Making Strategy Tangible
November 28th | 2017

Making is the art of creating something tangible to express an idea.

So it seems like it might not have much of a role in the early stages of a project, especially when it comes to strategy. But sometimes making can have a huge impact on what happens next.

This whole conversation started for me when I was thinking about how meetings can sometimes be one-dimensional for our clients. It’s a lot of presentations and conversations, and, especially when the ideas are complex and the strategy rooted in numbers and verbatims, it starts to seem pretty abstract.

The point is, it gradually became clear to me that Zeus Jones needed to find a way to use time with our clients to make our ideas feel truly real.

But making isn’t just useful for creating a great meeting – it should be part of the whole process. Ideally, it helps sell the idea at the beginning, but also helps make it a reality at the end.

So, with all this in mind, I sat down to have a conversation with another maker and a strategist at Zeus Jones to explore how making and strategy can support each other.

I was thinking, Rachel, about how you did some scrappy making for our coffee client, taking photos at your house of what the morning ritual looks like to better inform selling that strategy through. And it was just a simple thing, but it really helped convince them that it was the right way to go.

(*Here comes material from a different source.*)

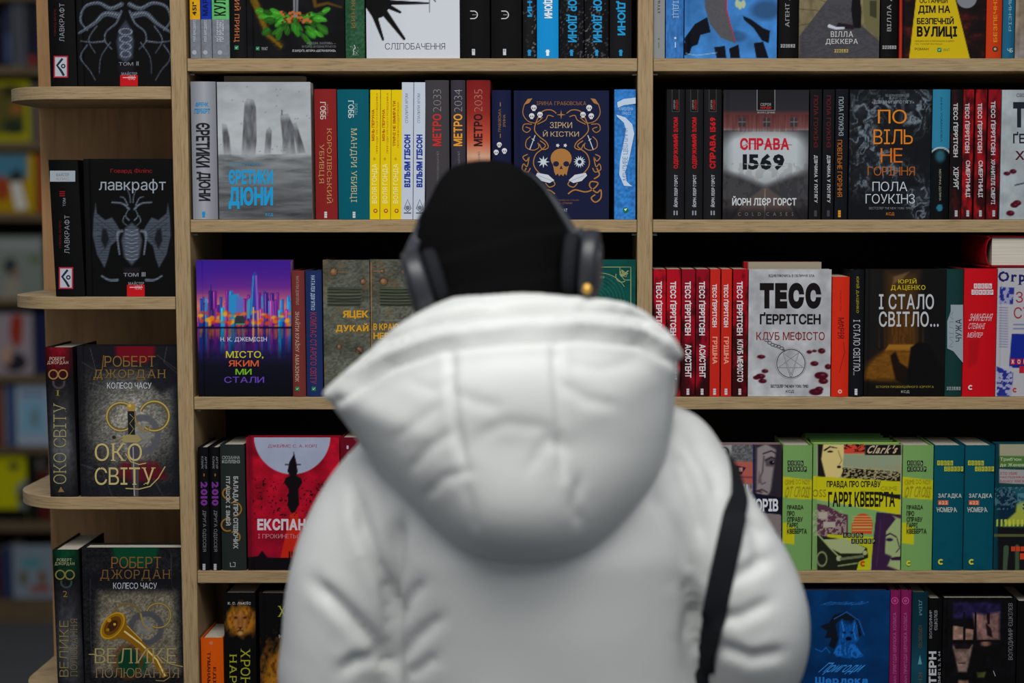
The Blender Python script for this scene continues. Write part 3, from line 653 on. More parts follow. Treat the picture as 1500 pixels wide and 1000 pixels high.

On some level, people just need to know, “What does this mean?” Transforming an idea into something you can feel or take with you makes everything sharper.

Sometimes, when you put a lot of rigor into a strategy, you feel like you have to make all that rigor apparent in what you say, when you really need to show them the output, or the story, or something emotional or exciting that’s informed by it, but not always the strategy itself.

If we’re repositioning a business, we have to be able to pitch that internally before we can help consumers understand it.

Right – and the thing we make gives the client the opportunity to show something to other people and express their excitement – to give them something where they can say, “Look at this great thing that I’m so excited about.”

And emotion is a big part of that story. They have to feel something about it in order to communicate it even to their own teams.

We tend to think about the upfront of a project as a strategy, and the later part as not that, but I think that bringing in more than pure strategy at the upfront can make a huge difference.

It’s all strategy AND creative, so they shouldn’t be separate!

We’ve taken the step to say that production is strategy, but we haven’t always done the flip of that – to incorporate production, making, into the beginning. It should be mixed the entire way. 

Yeah, and it is challenging, because you feel like you have to have all these thought experiments worked out – a hypothesis and a way to solve it – before you “waste time” by bringing it to life. But it’s not a waste of time – it’s a way to save time.

Part of my process is that I solve problems by making something, so it helps me to work together with a strategist, to understand the thinking, and to carry that forward into making something so much sooner. 

It’s about creating a successful team that can do everything together. Blurring those lines between the phases of a project that help us put the right effort and inspiration into what we create.

BTS✨📷 photo by @plesserchick styling @witanddelight_

A post shared by Rachel Hardacre (@rmhardacre) on

How do you decide what’s the right thing to create? How, as makers, do you figure that out?

It depends on who we’re talking to, and what kind of project we’re doing. I honestly think it just comes down to, “What is the best way to illustrate this to get people to bring X and Y together?” We do that really well at Zeus – take a cultural insight and an audience or a pair of partners and put them together. And we’re great at explaining that, but it’s amazing how showing something real and tangible can instantly communicate the potential of what we’re offering. 

A lot of it’s about efficiency, too – what we’re good at making. But, ultimately, it’s about what makes the most impact. If it’s a packaging change, and it just looks different, then we take a photo. If it’s about how it feels, then we make the box. If it’s about how it opens, then we film the box. If it’s about how someone feels about it, then we get someone to open it and film their face. And then, of course, matching that project with whoever has the skills to make it.

But some if it is also about breaking down those perceived walls between people who can and can’t make, and putting people into new and exciting roles. We’re humans – we have hands, and we’re made to create. So let’s stretch.

And, if I’m working closely with a strategist, it’s enriching and exciting, and I’m going to learn.

Plus, it makes strategy less of a strategy with a capital S. Because who knows what that means? Instead, it becomes just thinking and analyzing and deciding. Working together closely and collaboratively takes the capital S out of strategy and the capital M out of making.

Right – it takes the preciousness out of it. It’s not studio art. We have a lot of hands here, so let’s put them to use. 

This conversation was so enlightening for me, and helped me think about what’s next for Zeus Jones when it comes to incorporating making into the work we do – all along the way.

The future is one where there are no siloes between makers and other disciplines. It’s one where, every step of the way, we all collaborate to make our ideas real. That way, the maker can use their strategy brain and the strategist can use their maker brain, and we can both make ourselves, and the work we do together, so much better.